> Provided material

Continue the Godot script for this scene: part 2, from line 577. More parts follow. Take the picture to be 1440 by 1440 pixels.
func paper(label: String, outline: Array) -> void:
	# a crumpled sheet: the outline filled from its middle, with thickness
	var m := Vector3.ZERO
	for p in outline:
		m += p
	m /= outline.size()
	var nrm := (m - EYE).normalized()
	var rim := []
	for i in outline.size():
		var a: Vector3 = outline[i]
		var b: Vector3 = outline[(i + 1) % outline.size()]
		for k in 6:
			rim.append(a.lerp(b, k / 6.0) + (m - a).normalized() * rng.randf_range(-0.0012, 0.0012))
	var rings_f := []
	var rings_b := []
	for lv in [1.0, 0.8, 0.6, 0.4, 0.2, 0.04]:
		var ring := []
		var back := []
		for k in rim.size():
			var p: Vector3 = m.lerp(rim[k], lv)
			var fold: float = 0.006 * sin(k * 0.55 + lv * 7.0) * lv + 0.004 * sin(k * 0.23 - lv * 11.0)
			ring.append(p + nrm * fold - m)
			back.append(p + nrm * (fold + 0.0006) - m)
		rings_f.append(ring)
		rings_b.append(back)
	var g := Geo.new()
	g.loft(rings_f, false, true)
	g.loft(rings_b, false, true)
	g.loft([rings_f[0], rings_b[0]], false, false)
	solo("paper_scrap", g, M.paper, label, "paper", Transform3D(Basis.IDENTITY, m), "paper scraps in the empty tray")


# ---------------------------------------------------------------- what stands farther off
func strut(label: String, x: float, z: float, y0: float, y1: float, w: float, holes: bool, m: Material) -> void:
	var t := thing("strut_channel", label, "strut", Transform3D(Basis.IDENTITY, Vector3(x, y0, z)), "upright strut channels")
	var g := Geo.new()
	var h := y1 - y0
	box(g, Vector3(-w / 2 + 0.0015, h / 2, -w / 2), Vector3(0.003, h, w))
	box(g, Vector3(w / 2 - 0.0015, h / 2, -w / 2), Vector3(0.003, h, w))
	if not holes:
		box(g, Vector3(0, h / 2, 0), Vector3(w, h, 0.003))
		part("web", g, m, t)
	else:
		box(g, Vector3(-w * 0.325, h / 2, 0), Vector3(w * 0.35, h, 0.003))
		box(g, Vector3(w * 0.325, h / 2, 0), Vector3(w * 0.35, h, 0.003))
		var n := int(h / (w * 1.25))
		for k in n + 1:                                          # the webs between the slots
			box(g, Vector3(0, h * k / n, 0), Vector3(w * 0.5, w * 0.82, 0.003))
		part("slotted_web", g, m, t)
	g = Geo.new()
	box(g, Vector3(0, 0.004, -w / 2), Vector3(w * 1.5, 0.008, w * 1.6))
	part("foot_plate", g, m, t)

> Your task
Please reproduce the entire listing, exactly as shown.

> Finished exercise
Continue the Godot script for this scene: part 2, from line 577. More parts follow. Take the picture to be 1440 by 1440 pixels.
func paper(label: String, outline: Array) -> void:
	# a crumpled sheet: the outline filled from its middle, with thickness
	var m := Vector3.ZERO
	for p in outline:
		m += p
	m /= outline.size()
	var nrm := (m - EYE).normalized()
	var rim := []
	for i in outline.size():
		var a: Vector3 = outline[i]
		var b: Vector3 = outline[(i + 1) % outline.size()]
		for k in 6:
			rim.append(a.lerp(b, k / 6.0) + (m - a).normalized() * rng.randf_range(-0.0012, 0.0012))
	var rings_f := []
	var rings_b := []
	for lv in [1.0, 0.8, 0.6, 0.4, 0.2, 0.04]:
		var ring := []
		var back := []
		for k in rim.size():
			var p: Vector3 = m.lerp(rim[k], lv)
			var fold: float = 0.006 * sin(k * 0.55 + lv * 7.0) * lv + 0.004 * sin(k * 0.23 - lv * 11.0)
			ring.append(p + nrm * fold - m)
			back.append(p + nrm * (fold + 0.0006) - m)
		rings_f.append(ring)
		rings_b.append(back)
	var g := Geo.new()
	g.loft(rings_f, false, true)
	g.loft(rings_b, false, true)
	g.loft([rings_f[0], rings_b[0]], false, false)
	solo("paper_scrap", g, M.paper, label, "paper", Transform3D(Basis.IDENTITY, m), "paper scraps in the empty tray")


# ---------------------------------------------------------------- what stands farther off
func strut(label: String, x: float, z: float, y0: float, y1: float, w: float, holes: bool, m: Material) -> void:
	var t := thing("strut_channel", label, "strut", Transform3D(Basis.IDENTITY, Vector3(x, y0, z)), "upright strut channels")
	var g := Geo.new()
	var h := y1 - y0
	box(g, Vector3(-w / 2 + 0.0015, h / 2, -w / 2), Vector3(0.003, h, w))
	box(g, Vector3(w / 2 - 0.0015, h / 2, -w / 2), Vector3(0.003, h, w))
	if not holes:
		box(g, Vector3(0, h / 2, 0), Vector3(w, h, 0.003))
		part("web", g, m, t)
	else:
		box(g, Vector3(-w * 0.325, h / 2, 0), Vector3(w * 0.35, h, 0.003))
		box(g, Vector3(w * 0.325, h / 2, 0), Vector3(w * 0.35, h, 0.003))
		var n := int(h / (w * 1.25))
		for k in n + 1:                                          # the webs between the slots
			box(g, Vector3(0, h * k / n, 0), Vector3(w * 0.5, w * 0.82, 0.003))
		part("slotted_web", g, m, t)
	g = Geo.new()
	box(g, Vector3(0, 0.004, -w / 2), Vector3(w * 1.5, 0.008, w * 1.6))
	part("foot_plate", g, m, t)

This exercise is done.